When the poll began, Trump was 187 out of 200 contenders, and furious about it.
He hired a techie skilled with internet bots to vote repeatedly and drive him up to No. 9. (Cohen said the ploy was designed for a top-10 position, not No. 1, which would raise suspicions of cheating.)
Well, that connivery came to mind the other day when I heard – bear with me – results of a national ranking of the most popular Thanksgiving side dishes.
The results of that poll told me one thing: The system was rigged by the forces of fakery.
Why? While No. 1 and No. 2 made ample sense – stuffing and mashed potatoes, respectively — No. 3 surely was the result of a con: sweet potatoes.
(Notice that sweet potatoes managed to attain third place, a la Trump, so as not to raise the suspicion this dubious ranking merits.)
Never has clearer evidence been presented of the vast side-dish conspiracy against which I have campaigned most of my commentating life.
This is based on an undeniable fact: Sweet potatoes are not edible. I ate sweet potatoes once. Once.
As with all such subterfuge, this insidious development is driven by the quest for power and profit.
Only a global conspiracy could have elevated sweet potatoes from a perfectly good starchy matter for cattle feed, plastics, ink and rouge to a dinner-table presence whose repute is anything but “yuck.”
I am well aware of the power and influence of the sweet potato industrial complex, aka Big Tuber.
Years ago, as I carried on my lonely truth campaign, I got a subtly menacing letter from the president of the U.S. Sweet Potato Council. Sound ominous? You decide.
The letter sought to convince me that sweet potatoes are a force for good, that they are tasty and full of vitamins and minerals. Had it been on a debate stage, I would have responded that tree bark meets latter criteria.
As for taste, I would refer to history – the conspiracy by which Mr.
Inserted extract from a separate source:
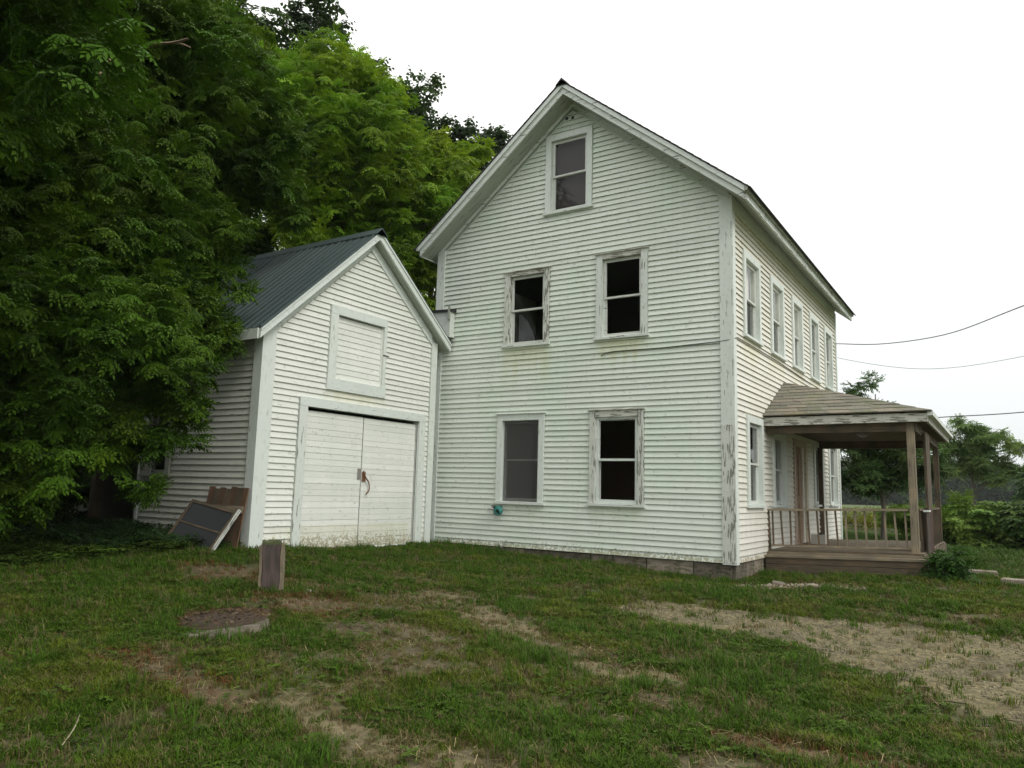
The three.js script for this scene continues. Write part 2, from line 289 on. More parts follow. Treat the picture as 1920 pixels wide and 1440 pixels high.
// a sash window; the opening is the outer edge of its casing
function sashWindow(parent, u0, u1, v0, v1, o = {}) {
  const w = grp(parent, 'window'); if (o.label) w.userData.label = o.label;
  const cw = o.cw ?? .125, ch = o.ch ?? .13, mc = o.casing ?? MTrimV, mh = o.head ?? mc, t = .056;
  part(w, 'casing', bx(u0, u0 + cw, v0 + .05, v1, -.03, t), mc); part(w, 'casing', bx(u1 - cw, u1, v0 + .05, v1, -.03, t), mc);
  part(w, 'head_casing', bx(u0 + cw, u1 - cw, v1 - ch, v1, -.03, t), mh);
  if (o.cap !== false) part(w, 'drip_cap', hexa([[u0 - .03, v1, t + .035], [u1 + .03, v1, t + .035], [u1 + .03, v1, -.01], [u0 - .03, v1, -.01], [u0 - .03, v1 + .012, t + .035], [u1 + .03, v1 + .012, t + .035], [u1 + .03, v1 + .04, -.01], [u0 - .03, v1 + .04, -.01]]), o.capMat ?? mh);
  part(w, 'sill', hexa([[u0 - .035, v0, .085], [u1 + .035, v0, .085], [u1 + .035, v0, -.10], [u0 - .035, v0, -.10], [u0 - .035, v0 + .045, .085], [u1 + .035, v0 + .045, .085], [u1 + .035, v0 + .062, -.10], [u0 - .035, v0 + .062, -.10]]), o.sill ?? MTrimW);
  const a = u0 + cw, b = u1 - cw, c = v0 + .06, d = v1 - ch, mid = o.mid ?? (c + d) / 2;
  part(w, 'jamb', [bx(a - .012, a + .012, c, d, -.125, -.031), bx(b - .012, b + .012, c, d, -.125, -.031), bx(a + .012, b - .012, d - .012, d + .012, -.125, -.031)], MTrim);
  const st = .05, ms = o.sash ?? MSash;
  const ring = (A, B, Cc, D, z0, z1, bot, topr) => [bx(A, A + st, Cc, D, z0, z1), bx(B - st, B, Cc, D, z0, z1), bx(A + st, B - st, Cc, Cc + bot, z0, z1), bx(A + st, B - st, D - topr, D, z0, z1)];
  const A = a + .013, B = b - .013, up = o.open ?? 0;
  const us = part(w, 'sash', ring(A, B, mid - .02, d - .013, -.046, -.014, .038, .05), ms);
  part(w, 'pane', sheet(A + st - .004, B - st + .004, mid + .012, d - .055, -.030), MGlass);
  part(w, 'sash', ring(A, B, c + up, mid + .018 + up, -.082, -.050, .065, .036), ms);
  part(w, 'pane', sheet(A + st - .004, B - st + .004, c + .06 + up, mid - .014 + up, -.066), MGlass);
  if (o.storm) part(w, 'storm_frame', ring(a + .002, b - .002, c, d - .002, -.011, .020, .055, .04).concat([bx(a + .052, b - .052, mid - .022, mid + .022, -.011, .020)]), MTrim);
  if (o.shade) part(w, 'roller_shade', bx(A + .01, B - .01, o.shade, d - .02, -.150, -.146), o.shadeMat ?? std({ color: lin(.72, .70, .62), roughness: .9 }));
  if (o.screen) part(w, 'insect_screen', bx(a + .02, b - .02, c, d - .01, -.011, -.009), o.screenMat);
  return w;
}

// ---------------------------------------------------------------- the farmhouse
const house = thing('farmhouse', 'tall white clapboard two-storey gabled farmhouse with a weathered side porch', 'house');
const HW = 6.6, HD = 9.8, sl = .805, hE = 6.37, hA = 9.03;
const UG = { LR: [-2.74, -1.635, .88, 2.68], LL: [-4.87, -3.75, .85, 2.67], UL: [-4.78, -3.70, 4.06, 5.67], UR: [-2.635, -1.565, 4.05, 5.75], TW: [-3.843, -2.762, 6.78, 8.51] };
const holeOf = (w, m = .09) => [w[0] + m, w[1] - m, w[2] + .05, w[3] - m];
{ // gable wall, facing the yard
  const poly = [[-HW, 0], [0, 0], [0, hE + .14], [-3.22, hA + .08], [-HW, hE + .02]], hs = Object.values(UG);
  const w = part(house, 'gable_wall', sheathing(poly, hs.map(h => holeOf(h)), .14), MG[1]);
  clapboards(w, poly, hs.map(h => [h[0] - .008, h[1] + .008, h[2] + .03, h[3] - .03]), MG, { v0: 0, v1: hA + .05, seed: 41, inset: [.19, .20], joints: .35 });
  sashWindow(house, ...UG.LR, { casing: MPeelV, head: MPeel, sill: MTrimW, cap: true, capMat: MPeel, storm: true, label: 'lower right gable window, flaking frame and white storm sash' });
  const scr = new THREE.MeshStandardMaterial({ color: lin(.09, .088, .088), roughness: .8, transparent: true, opacity: .42 });
  sashWindow(house, ...UG.LL, { screen: true, screenMat: scr, mid: 1.74, label: 'lower left gable window with grey insect screen' });
  const ul = sashWindow(house, ...UG.UL, { casing: MPeelV, head: MPeel, capMat: MPeel, ch: .09, label: 'upper left gable window with peeling casing and torn curtain' });
  part(ul, 'torn_curtain', prism([[-4.56, 4.2], [-4.14, 4.2], [-4.22, 4.42], [-4.36, 4.66], [-4.5, 4.80], [-4.56, 4.82]], -.20, -.197), std({ color: lin(.10, .10, .11), roughness: 1 }));
  sashWindow(house, ...UG.UR, { casing: MTrimWV, head: MPeel, capMat: MPeel, ch: .1, label: 'upper right gable window with grey weathered head' });
  sashWindow(house, ...UG.TW, { casing: MTrimV, cap: false, shade: 6.86, shadeMat: std({ color: lin(.045, .040, .040), roughness: 1 }), label: 'attic window high in the gable' });
  for (const x of [-3.37, -3.23]) part(house, 'vent_hole', [new THREE.CylinderGeometry(.035, .035, .02, 14).rotateX(Math.PI / 2).translate(x, 8.80 - (x + 3.3) * .1, .022)], MBlack);
  // a splintered pair of sticks at the bottom of the siding
  part(house, 'broken_board', [bx(-4.72, -4.69, -.02, .13, .02, .045).rotateZ(.0), tube([[-4.66, .0, .04], [-4.56, .13, .06]], .014, .010, 2, 5), tube([[-4.67, .0, .04], [-4.80, .10, .05]], .014, .010, 2, 5)], MPeelV);
}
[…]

Sweet Potato Executive’s product joined with its partner in crime: marshmallows
Back at the turn of the previous century, Cracker Jack devised a strategy to boost the sale of its Angelus brand of marshmallows: a sweet potato recipe with ‘mallows on top.
“While it may have been a marketing ploy,” reads an account of the nightmare pairing, “Americans grabbed onto the idea and never let go.”
A ploy is right – a conspiracy to boost sales of two peculiarly pointless foodstuffs.
Except for the Moon Pie, no reasonable explanation exists for marshmallows. Unlike sweet potatoes, they don’t even serve as good weapons.
Back to the whole sweet potatoes-as-food hoax: As with other sinister conspiracies, social media contribute mightily.
Exhibit A: The recipe for “Bourbon Pecan Sweet Potato Casserole” landed in my inbox this week.
Ingredients: booze, nuts, corn flakes, vanilla, sugar. Hiding in there somewhere are four sweet potatoes.
I say to those starchy objects: The jig is up. A side dish you are not. Present yourself for more constructive things, like meeting a nation’s dire need for ethanol.
Stop trying to tear the country apart. Don’t pretend to be what you are not. We all know you are no green bean casserole.